A supplier adds a single new field to their invoice. A customer asks a novel question. Or, a small innocuous typo appears in an input table. The whole workflow grinds to a halt.
Contrary to what we might think, this isn’t a failure of technology. It’s a failure of imagination. We’re applying an industrial-era, assembly-line mindset to a dynamic, digital world.
An AI-native organization operates with a different mindset. Instead of building processes, they design systems. A process is rigid; it breaks on exceptions. A system is adaptive; it learns from exceptions.
I saw this firsthand in my time in financial services. Banks often feel compelled to ensure nothing ever fails. And in so doing, they apply major constraints on customer interactions. To verify your identity correctly, you must provide the exact full name you used when you got your account. You must know the exact date a transaction occurred. Or, heaven forbid, there’s an Internet outage – you might have to enter your carefully provided input all over again.

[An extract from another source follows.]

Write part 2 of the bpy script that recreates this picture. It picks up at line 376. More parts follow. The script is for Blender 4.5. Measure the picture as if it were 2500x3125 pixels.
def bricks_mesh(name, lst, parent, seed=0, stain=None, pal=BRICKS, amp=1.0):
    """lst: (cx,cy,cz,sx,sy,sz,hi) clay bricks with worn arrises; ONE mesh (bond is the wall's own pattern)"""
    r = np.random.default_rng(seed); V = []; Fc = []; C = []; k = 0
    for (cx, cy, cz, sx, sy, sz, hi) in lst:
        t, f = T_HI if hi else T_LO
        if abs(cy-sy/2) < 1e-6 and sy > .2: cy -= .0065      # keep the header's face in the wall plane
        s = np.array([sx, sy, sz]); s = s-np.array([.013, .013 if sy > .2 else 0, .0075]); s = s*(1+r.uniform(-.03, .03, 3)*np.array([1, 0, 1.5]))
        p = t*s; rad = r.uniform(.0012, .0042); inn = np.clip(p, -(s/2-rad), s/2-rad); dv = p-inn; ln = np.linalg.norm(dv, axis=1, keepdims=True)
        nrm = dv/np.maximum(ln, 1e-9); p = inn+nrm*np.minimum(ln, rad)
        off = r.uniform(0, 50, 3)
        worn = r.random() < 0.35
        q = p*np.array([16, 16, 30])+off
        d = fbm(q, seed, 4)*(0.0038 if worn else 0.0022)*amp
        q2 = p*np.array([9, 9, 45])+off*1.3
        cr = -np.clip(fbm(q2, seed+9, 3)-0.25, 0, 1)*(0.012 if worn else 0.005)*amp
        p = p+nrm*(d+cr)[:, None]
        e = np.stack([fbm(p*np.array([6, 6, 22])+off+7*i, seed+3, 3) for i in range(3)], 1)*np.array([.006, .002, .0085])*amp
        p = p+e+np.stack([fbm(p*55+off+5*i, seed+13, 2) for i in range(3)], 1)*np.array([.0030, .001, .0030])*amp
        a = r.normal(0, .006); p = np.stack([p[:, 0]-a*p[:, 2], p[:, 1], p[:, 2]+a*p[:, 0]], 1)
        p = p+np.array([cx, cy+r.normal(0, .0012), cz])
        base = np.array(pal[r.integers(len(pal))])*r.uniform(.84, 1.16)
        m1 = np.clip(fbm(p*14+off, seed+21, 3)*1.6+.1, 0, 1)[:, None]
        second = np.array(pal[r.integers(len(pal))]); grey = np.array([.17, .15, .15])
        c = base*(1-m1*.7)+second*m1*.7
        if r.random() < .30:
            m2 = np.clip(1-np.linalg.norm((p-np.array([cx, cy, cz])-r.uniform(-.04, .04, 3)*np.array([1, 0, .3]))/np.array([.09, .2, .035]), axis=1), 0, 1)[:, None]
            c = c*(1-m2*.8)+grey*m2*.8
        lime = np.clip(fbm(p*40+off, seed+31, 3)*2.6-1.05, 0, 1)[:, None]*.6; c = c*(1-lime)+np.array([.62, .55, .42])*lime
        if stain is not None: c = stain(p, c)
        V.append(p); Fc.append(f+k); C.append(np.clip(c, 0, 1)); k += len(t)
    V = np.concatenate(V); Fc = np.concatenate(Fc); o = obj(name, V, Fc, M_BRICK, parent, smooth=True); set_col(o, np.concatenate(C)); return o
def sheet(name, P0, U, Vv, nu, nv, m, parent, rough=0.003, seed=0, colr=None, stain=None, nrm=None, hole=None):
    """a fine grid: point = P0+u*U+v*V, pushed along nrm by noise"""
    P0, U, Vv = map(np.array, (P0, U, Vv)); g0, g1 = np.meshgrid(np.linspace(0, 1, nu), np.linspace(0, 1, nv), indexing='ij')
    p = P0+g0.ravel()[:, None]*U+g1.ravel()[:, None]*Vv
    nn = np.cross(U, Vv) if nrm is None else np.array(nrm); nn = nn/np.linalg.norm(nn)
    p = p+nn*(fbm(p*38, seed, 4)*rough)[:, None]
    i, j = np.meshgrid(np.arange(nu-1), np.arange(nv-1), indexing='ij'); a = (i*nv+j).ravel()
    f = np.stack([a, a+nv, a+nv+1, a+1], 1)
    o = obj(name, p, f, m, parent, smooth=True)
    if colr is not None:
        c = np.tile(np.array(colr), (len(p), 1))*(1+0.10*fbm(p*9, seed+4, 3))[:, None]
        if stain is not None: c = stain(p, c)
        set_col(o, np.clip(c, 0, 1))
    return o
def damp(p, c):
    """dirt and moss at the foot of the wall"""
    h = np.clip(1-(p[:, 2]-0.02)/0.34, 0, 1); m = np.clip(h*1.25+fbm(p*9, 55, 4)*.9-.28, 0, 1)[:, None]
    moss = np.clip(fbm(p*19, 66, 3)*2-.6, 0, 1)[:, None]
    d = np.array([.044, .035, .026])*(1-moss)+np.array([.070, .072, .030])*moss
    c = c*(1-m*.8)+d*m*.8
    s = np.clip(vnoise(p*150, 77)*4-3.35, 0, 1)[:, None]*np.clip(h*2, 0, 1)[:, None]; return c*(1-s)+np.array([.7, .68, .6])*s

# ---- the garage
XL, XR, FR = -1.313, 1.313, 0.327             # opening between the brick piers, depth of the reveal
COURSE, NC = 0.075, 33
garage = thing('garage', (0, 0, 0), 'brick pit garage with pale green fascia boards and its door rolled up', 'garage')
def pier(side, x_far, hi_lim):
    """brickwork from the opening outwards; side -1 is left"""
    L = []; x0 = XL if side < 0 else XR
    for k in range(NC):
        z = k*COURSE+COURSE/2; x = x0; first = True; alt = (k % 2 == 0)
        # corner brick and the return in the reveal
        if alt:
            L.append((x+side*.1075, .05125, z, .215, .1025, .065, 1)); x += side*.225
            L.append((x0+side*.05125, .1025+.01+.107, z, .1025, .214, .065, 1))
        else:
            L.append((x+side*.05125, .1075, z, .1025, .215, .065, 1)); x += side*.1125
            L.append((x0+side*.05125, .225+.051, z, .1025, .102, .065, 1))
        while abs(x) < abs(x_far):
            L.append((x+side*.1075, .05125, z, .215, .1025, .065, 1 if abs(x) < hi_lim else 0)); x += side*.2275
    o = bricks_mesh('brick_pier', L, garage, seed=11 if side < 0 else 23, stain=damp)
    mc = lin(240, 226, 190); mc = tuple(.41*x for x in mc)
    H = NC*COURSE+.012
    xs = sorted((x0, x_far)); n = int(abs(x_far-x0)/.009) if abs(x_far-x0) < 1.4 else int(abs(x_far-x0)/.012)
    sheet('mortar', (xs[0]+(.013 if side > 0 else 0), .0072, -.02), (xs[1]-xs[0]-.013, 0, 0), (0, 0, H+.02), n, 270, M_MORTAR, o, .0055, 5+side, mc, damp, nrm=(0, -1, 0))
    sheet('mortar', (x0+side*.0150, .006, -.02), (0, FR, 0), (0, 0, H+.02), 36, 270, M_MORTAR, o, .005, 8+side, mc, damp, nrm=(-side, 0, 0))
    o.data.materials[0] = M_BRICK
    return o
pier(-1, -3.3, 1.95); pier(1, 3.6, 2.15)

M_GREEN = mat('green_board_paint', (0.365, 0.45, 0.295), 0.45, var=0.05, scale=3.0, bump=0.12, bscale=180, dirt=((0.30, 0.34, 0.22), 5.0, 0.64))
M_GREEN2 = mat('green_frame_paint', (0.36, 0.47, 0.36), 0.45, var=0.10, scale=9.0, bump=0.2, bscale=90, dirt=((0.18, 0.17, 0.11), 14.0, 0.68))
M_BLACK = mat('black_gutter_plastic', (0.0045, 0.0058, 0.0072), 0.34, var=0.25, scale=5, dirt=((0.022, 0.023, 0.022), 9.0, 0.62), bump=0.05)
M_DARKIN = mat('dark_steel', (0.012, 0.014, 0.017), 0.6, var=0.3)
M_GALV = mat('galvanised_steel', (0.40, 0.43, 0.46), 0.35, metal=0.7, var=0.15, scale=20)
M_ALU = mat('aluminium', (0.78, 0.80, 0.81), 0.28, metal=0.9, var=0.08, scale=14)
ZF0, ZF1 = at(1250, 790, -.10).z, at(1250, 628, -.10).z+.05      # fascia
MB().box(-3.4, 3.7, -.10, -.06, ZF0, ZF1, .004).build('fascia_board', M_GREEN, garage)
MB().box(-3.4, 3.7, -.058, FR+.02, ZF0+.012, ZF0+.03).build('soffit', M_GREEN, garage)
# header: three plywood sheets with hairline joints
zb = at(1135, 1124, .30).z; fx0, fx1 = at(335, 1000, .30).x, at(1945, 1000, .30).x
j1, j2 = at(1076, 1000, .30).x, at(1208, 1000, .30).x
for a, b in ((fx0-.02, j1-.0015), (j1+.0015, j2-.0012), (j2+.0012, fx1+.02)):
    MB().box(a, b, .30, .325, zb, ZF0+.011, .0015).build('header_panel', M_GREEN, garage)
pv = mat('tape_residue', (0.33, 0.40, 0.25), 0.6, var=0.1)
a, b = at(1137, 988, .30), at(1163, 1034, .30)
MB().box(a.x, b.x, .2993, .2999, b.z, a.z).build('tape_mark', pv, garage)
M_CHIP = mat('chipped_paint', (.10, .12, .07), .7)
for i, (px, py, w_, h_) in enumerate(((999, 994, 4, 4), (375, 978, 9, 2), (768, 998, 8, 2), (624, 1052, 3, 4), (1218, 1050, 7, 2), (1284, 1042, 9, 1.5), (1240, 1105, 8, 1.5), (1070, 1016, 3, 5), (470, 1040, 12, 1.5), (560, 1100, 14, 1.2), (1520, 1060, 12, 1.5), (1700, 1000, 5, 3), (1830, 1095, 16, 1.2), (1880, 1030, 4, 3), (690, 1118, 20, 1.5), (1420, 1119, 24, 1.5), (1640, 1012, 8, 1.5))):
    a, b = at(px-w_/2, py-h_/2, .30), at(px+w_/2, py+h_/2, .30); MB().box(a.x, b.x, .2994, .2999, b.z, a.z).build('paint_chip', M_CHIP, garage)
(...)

A more resilient approach might consider inputs as probabilities, rather than absolute truths. “Unexpected” inputs get flagged as exceptions, but they don’t kill the transaction. They might get routed to a person – or an AI sub-agent – to see if there’s a means to disambiguate what’s been provided. But they don’t penalize the user because he might have forgotten to include his middle name.
We all know from our experience that few things in life are certain. If we’re looking to build AI workflows that move the needle, the goal isn’t to build AI that never fails. It’s to build systems that never stop improving.